PACICC seeking more reinsurance data

Oct. 28, 2024 — CANADA’s p&c policyholder protection provider is seeking more financial data from its member insurers in an effort to become better prepared for major catastrophic losses.

The Property and Casualty Insurance Compensation Corp. said it found this summer when conducting a desktop insolvency simulation exercise that it has insufficient data on individual insurers’ reinsurance coverage.

PACICC partnered with the B.C. Financial Services Authority to better understand how the system would respond — or fail to respond — to a major earthquake followed months later by a severe aftershock.

In the simulation, both the initial event and aftershock caused significant insured losses that were far greater than those resulting from the 2016 wildfire in Fort McMurray, Alta., which remains Canada’s most expensive catastrophe for insurers.

PACICC CEO Alister Campbell said in the latest edition of the group’s Solvency Matters quarterly newsletter that in order to run the simulation exercise, it needed to analyze the impact of severe insured losses on the balance sheets of member insurers.

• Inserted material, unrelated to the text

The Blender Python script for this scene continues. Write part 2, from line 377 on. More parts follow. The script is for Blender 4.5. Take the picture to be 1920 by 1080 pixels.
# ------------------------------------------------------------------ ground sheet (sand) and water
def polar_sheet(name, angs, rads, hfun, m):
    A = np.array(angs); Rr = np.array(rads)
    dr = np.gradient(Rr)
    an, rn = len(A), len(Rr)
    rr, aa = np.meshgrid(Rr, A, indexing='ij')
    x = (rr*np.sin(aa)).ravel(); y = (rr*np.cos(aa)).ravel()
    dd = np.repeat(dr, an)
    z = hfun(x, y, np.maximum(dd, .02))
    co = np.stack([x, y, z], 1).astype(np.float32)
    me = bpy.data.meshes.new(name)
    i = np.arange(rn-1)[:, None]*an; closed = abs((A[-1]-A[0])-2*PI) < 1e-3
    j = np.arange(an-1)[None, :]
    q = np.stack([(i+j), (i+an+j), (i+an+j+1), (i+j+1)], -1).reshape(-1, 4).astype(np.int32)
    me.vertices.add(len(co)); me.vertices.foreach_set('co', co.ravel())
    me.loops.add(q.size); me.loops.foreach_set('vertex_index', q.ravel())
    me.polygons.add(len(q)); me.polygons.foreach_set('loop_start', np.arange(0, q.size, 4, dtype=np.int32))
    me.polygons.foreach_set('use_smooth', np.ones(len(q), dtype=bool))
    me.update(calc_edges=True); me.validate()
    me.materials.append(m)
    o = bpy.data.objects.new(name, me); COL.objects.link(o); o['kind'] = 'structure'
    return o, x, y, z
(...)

“We also needed to make general assumptions regarding the reinsurance protection purchased by each of our members to supplement their capital in worst-case scenarios,” he said.

PACICC consulted major reinsurance brokers and the federal regulator to determine the likely overall natural catastrophe reinsurance purchase made by Canadian insurers. Now estimated to be more than $36bn, the amount is roughly double the amount purchased 10 years ago.

“But then, we simply spread the estimated purchase across all members based on their property insurance market share,” Mr. Campbell said.

“Essentially, we had to guess how much was purchased by each individual member.

“The first lesson learned in our desktop exercise? Guessing isn’t good enough.”

He said the need to better understand the Canadian p&c industry’s potential resilience in the face of accelerating natural catastrophe losses is — in itself — already a compelling reason for ensuring that it can use something better than guesswork in its modelling.

“But Canada is a quake-exposed nation, and despite a decade of asking, we still have no government backstop mechanism in place for a worst-case scenario that we all know will happen someday.

“So, it becomes simply imperative that PACICC puts itself in a position to model its tipping point exposure more accurately.”

And Mr. Campbell said doing so will require access to member-specific reinsurance information.

“Over the next few weeks, we will be discussing this with our board and our members. And then, subject to their approval, we will be seeking regulatory blessing for a proposal to ensure that PACICC has access to the information which is essential for us to do our job.”

In the simulation exercise, a handful of regional insurers failed in the wake of the initial earthquake. And more insurers failed as a result of the aftershocks.

Mr. Campbell said that while the event itself was fictitious and the failed insurers were entirely fictional, it used an earthquake event series produced specifically for the exercise by seismologists at Natural Resources Canada, “which they had assured us was entirely scientifically credible.”